◆ **EXERCISE**
Count how many lines of the material below have the word "parts" and give only the number.

◆ **SUPPLIED INFORMATION**
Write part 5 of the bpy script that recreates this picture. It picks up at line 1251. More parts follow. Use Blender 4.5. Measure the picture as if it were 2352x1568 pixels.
==
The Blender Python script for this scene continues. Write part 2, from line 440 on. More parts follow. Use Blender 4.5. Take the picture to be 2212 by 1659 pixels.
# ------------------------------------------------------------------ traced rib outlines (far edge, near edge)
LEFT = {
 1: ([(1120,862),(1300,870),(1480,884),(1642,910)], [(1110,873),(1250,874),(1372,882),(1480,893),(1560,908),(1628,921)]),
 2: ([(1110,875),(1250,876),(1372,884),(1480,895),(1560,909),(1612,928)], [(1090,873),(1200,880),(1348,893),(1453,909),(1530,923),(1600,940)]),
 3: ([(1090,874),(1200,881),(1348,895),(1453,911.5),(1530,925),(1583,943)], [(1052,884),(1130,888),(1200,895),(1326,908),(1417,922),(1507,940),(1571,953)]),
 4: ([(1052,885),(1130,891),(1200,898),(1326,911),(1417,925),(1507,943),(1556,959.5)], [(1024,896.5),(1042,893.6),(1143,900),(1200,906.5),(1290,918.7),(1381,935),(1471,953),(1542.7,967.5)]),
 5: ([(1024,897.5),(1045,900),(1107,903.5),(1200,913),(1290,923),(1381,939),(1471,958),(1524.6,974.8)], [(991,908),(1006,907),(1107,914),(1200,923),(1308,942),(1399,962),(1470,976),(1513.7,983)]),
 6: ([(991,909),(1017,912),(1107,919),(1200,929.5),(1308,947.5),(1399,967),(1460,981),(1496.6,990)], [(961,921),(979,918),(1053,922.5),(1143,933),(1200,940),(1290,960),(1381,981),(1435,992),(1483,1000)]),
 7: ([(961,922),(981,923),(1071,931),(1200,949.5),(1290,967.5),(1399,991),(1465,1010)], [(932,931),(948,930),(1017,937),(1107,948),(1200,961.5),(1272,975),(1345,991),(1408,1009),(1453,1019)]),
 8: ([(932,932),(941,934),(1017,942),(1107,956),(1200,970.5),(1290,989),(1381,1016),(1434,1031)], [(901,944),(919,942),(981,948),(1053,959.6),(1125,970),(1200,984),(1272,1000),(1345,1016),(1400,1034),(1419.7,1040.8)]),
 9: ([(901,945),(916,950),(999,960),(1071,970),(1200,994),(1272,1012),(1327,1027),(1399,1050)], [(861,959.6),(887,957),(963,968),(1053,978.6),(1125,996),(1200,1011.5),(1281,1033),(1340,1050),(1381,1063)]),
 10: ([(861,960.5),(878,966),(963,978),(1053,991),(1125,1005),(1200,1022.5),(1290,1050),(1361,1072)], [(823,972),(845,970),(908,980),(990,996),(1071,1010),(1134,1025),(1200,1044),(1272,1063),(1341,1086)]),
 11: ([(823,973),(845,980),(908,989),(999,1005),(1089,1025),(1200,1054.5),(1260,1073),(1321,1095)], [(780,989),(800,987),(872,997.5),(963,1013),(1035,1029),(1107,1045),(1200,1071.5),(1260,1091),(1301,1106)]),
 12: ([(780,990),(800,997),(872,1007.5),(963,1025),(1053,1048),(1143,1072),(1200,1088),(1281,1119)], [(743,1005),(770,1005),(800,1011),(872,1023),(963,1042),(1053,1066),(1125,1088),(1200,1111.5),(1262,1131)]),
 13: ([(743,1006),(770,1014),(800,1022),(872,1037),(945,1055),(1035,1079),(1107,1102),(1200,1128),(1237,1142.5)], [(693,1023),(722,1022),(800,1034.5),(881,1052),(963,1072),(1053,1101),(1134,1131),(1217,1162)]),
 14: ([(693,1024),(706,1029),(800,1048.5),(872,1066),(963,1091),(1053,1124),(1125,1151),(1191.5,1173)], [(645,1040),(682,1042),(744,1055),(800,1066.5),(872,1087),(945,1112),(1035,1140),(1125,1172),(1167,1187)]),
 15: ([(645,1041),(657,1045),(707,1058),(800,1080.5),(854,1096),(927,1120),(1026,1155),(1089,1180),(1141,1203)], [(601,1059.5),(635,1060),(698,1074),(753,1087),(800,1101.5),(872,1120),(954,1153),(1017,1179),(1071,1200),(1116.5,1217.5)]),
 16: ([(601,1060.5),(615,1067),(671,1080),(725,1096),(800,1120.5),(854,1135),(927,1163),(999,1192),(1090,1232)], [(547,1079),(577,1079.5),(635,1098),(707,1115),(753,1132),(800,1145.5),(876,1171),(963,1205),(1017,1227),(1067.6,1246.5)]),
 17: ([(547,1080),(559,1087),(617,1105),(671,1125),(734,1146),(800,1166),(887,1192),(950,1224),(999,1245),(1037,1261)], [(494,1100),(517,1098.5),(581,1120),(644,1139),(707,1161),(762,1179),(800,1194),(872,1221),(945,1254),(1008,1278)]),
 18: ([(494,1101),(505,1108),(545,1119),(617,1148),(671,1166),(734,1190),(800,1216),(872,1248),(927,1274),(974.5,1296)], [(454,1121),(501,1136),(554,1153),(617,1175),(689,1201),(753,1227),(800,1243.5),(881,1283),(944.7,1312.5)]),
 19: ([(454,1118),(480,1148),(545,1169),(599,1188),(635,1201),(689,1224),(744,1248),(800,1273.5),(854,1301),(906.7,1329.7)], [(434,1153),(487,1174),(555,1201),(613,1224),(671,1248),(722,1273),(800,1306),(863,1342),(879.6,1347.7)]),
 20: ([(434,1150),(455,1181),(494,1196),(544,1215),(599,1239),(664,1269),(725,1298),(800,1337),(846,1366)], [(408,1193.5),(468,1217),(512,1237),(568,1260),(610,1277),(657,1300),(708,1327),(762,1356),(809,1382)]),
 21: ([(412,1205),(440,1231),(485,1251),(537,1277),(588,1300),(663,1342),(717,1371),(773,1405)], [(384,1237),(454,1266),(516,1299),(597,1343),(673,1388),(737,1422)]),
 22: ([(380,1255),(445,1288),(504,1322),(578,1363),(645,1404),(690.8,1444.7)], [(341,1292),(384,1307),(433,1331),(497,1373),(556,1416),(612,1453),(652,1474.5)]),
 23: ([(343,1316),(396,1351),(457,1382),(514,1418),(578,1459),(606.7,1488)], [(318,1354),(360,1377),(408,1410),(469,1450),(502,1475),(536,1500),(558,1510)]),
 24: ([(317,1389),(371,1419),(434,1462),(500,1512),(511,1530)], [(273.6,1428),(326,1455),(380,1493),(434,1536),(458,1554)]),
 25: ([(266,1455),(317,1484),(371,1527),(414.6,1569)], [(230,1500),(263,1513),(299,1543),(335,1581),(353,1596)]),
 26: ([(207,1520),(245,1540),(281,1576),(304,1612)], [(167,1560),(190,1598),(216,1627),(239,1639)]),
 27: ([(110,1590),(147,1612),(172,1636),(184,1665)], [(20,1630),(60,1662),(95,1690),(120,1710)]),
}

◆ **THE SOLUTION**
2